Notes from the studio
A fresh (orange) start…
One of the best things about the summer holidays is that they give you a good chunk of time to unwind and slow down. It is not a pause, it is a committed untangling.
So here, at the end of them, I am feeling (for now) very un-crumpled (although I’m back at school this week…so am fully aware of the precarious transience of this momentary un-crumpled experience…)
Another great thing about the holidays is they provide some glorious stretches of time in the studio.
I had some ideas (going in) of what I would be doing in the studio over the break.
However, what I imagined would be happening in my studio was not exactly what ended up happening.
I love surprises…(sarcasm: I do not love surprises…)
I imagined I had almost finished all the artwork for my upcoming exhibition Sun Path at Five Walls Projects.
(My exhibition opens on Friday 10th April!

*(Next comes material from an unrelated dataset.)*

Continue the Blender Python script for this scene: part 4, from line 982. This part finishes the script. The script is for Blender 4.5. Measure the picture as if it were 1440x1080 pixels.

Save the date! More details to come soon…)
I imagined that I would spend the holidays PLAYING in the studio, beginning new explorations, tinkering with new ideas, colours, patterns and materials.
I imagined I would be an intrepid studio explorer, dancing in the fields of creativity, twirling around in wild abandon like some manic pixie artist…
All I needed to do was finish off that last, big painting. Just a few more layers and tweaks…
Oh, hang on. A few more tweaks. If I just change this colour. Or do this.
Just about to come together now…
Nope.
So…turns out my imagination got ahead of me…
After much frustration and futile wrestling, that big painting has been sent to the naughty corner to ponder its (my) failings.
But…BUT.
After finally giving up on that one (for a while at least) I have started a new one.
Slowly. Gradually. Deliberately.
Slow is smooth, smooth is fast.
In hindsight, the failure of that big work has really helped to highlight (read: bash me over the head until I can’t ignore) some clunky tensions between my working process and some of the techniques I’ve been using. Failure at this scale has forced me to rewind back a little, return to first principles (in a sense), and to rethink my systems of working.
The need to overhaul my working process has been gathering for a while. It has been niggling at me since I started exploring textiles and embroidery. My painting systems don’t align with my textiles systems. Do they need to? I don’t know yet. However, I do feel like I’ve used this series of works as a bit of a crucible to test some of these systems and get them in better shape.
So, at the end of these holidays, I’m starting fresh. All the rest of the work for the show IS done and framed and (almost) documented.
I just need to nail this last one. Watch this space…
Despite getting sucked into the vortex of a failing painting, I did do a lot of exploring over the break.
However, the terrain of these explorations has been cognitive and conceptual, not material.
One of the things I keenly lack during the teaching term is mental space and energy. I have physical energy, I can work, I can do manual labour. But my brain is SO FULL. Carving out space for mental play is not impossible, but much more limited.
When this load is removed (as it is at the start of the holidays) I can almost feel my brain, and imagination, expanding, and switching gears. My capacity for thinking, for reading, for linking new ideas, for casting my little cognitive nets into new thought-waters increases tenfold.
So, during the holidays I have been reading (and thinking) ALOT. Not (always) finishing books, but reading across different books as much as straight through them, cross-pollinating and discovering connections between authors and ideas.
It has been FUN.
And now I am chock-full of juicy and interesting ideas to poke around for the next good while.